Manatee eats lettuce at Homosassa Springs Wildlife State Park, Florida. Notice its toe nails, eyes and prehensile lips. Photo credit: David Muenker
I got addicted to watching manatees at Blue Spring State Park, and after a month without seeing any of the priceless critters, I needed a fix. Homosassa Springs Wildlife State Park reportedly had manatees on site. And it was within an hour of Bushnell, where we were camping.
The park’s focal point is a large pool fed by the springs. We joined scores of other visitors on bleachers along the pool’s edge for the manatee program. A park employee heaved huge carrots into the green water to attract the local manatees. While they fed, she explained there are four resident manatees, each one incapable of living in the wild. (Another pool was providing temporary refuge for a few wild manatees suffering from cold stress.)
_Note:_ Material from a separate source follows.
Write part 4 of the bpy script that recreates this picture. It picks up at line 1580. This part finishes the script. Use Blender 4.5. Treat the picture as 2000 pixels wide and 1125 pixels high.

I couldn’t help but compare the Homosassa Springs and Blue Spring experiences. At Blue Spring, everything is natural and wild. At Homosassa Springs, the manatees are captive. They eat a zoo-type diet of lettuce, carrots and other human vegetables. And they interact with the staff like performance animals.
I prefer seeing wild manatees in their natural environment but Homosassa Springs offers something I couldn’t readily do in the wild.

Posing as a manatee at Homosassa Springs Wildlife State Park, Florida. Photo credit: David Muenker
I got to see swimming manatees up close from underwater. And without getting wet. The park’s observatory platform has an underwater viewing area located close to where the manatees get fed.
The underwater view revealed the toe nails on their tiny flippers, their round eyes, and even the hair on their bodies. And I got to watch them eat. First, they use their flippers to direct the food towards their mouths. Then they gather the food into their mouths with their prehensile lips, similar in function to an elephant’s trunk. (Elephants are their closet living relative.) They’re so darn cute!
And I got to be as cute as they are by posing as a manatee!
With bellies full, the manatees disappeared into the center of the pond, so we explored the rest of the park. Red wolves, black bears, panthers and other animals native to Florida displayed their raw beauty as they paced their fenced areas. The park also gives refuge to an array of birds, whose injuries make survival in the wild impossible: bald eagles, barred owls, American kestrels, and more.

An American Flamingo displays its plummage. Photo credit: David Muenker
Other birds were just passing through, knowing they could get some great free food at the park. I loved seeing so many of the birds we’ve spotted on our travels in Florida up close. Roseate spoonbills, sandhill cranes, ibises, anhingas, white pelicans… By asking the park staff lots of questions, I learned how to distinguish whooping cranes from wood storks, great egrets from snowy egrets.
Our visit was on the cusp of mating season. Wispy delicate tail feathers graced the brilliant white great egrets. American flamingos dueled with their beaks, puffed out their plumage, strutted and danced.
At any moment, a flock of ibises would fly above and around us, then alight on a different spot, only to take wing again just inches above our heads.
All too soon the afternoon drew to a close. But I felt great. I got my manatee fix with a bunch of colorful, entertaining birds thrown in.